Moo wins £3m from Barclays Fast Growth Tech Fund

Web-to-print company Moo has secured a £3m revolving credit facility from Barclays to help it grow its global business.

The money comes from Barclays’ £100m Fast Growth Tech Fund, announced on 1 May, and is earmarked for research and development and marketing. The deal marks the start of a new relationship between the bank and the London-headquartered print and design company.

The fund was established to help businesses with annual growth of 20% or more - a general rather than a hard-and-fast rule - funded by a known venture capitalist and with a £3m-£5m turnover, make the next move after the start-up phase. Access to debt finance at this stage of growth is much easier in the US but had previously been difficult for UK companies, according to Moo. Loans have a three-year repayment period.

Relationship director, Barclays’ Technology, Media and Telecoms team, Hemal Rawal, said Barclays was impressed by both Moo’s “absolutely fantastic technology” and its impressive management team.

“We’re looking for growth of at least a 20% per annum and they were shooting that out of the park. We think Moo is a market leader in what it does.”

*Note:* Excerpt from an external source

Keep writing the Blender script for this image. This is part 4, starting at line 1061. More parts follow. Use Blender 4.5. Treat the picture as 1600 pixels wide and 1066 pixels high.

Moo Print Limited, which trades as Moo and Moo.com recorded £28.9m sales in its last accounts. It has grown rapidly on the back on its patented Printfinity technology, which is able to reproduce a different image on every business card, and was developed in 2009 in response to the then large set-up costs necessary for variable data print. According to Moo, design is key. The company also offers square, mini and letterpress cards.

In 2012 it also trialled business cards with chips inside, similar to contactless payment cards. Founder and chief executive Richard Moross told PrintWeek at the time that NFC made paper smart. “It can link to a website, open a map showing the route from your current location to a restaurant, initiate a Skype call, or contain a coupon.” The cards are still under development.

Rawal said there was a rapidly expanding market for NFC technology.

“The brand is quite powerful, we thought we’d like to have their business cards too. This credit will help them grow. If we look at the forecasts, they could be at a couple of hundred million in a couple of years time. The market is huge. The directions it can go in are endless.”

Established in Shoreditch, London, in 2006 as a partnership with Flickr, Moo has already raised more than $5m in venture capital from the Accelerator Group, Index Ventures and Atlas Venture, the investors behind Skype, Betfair, Lovefilm, Asos and MySQL.

In 2012 Moo.com partnered with Facebook to launch a 'social business card' app that combines images from users' Facebook timeline with their favourite quotes to create personalised business cards.

It acquired US digital site Flavors.me in the same year.

A recent Barclays report found UK technology businesses are expected to grow four times faster than GDP in 2015.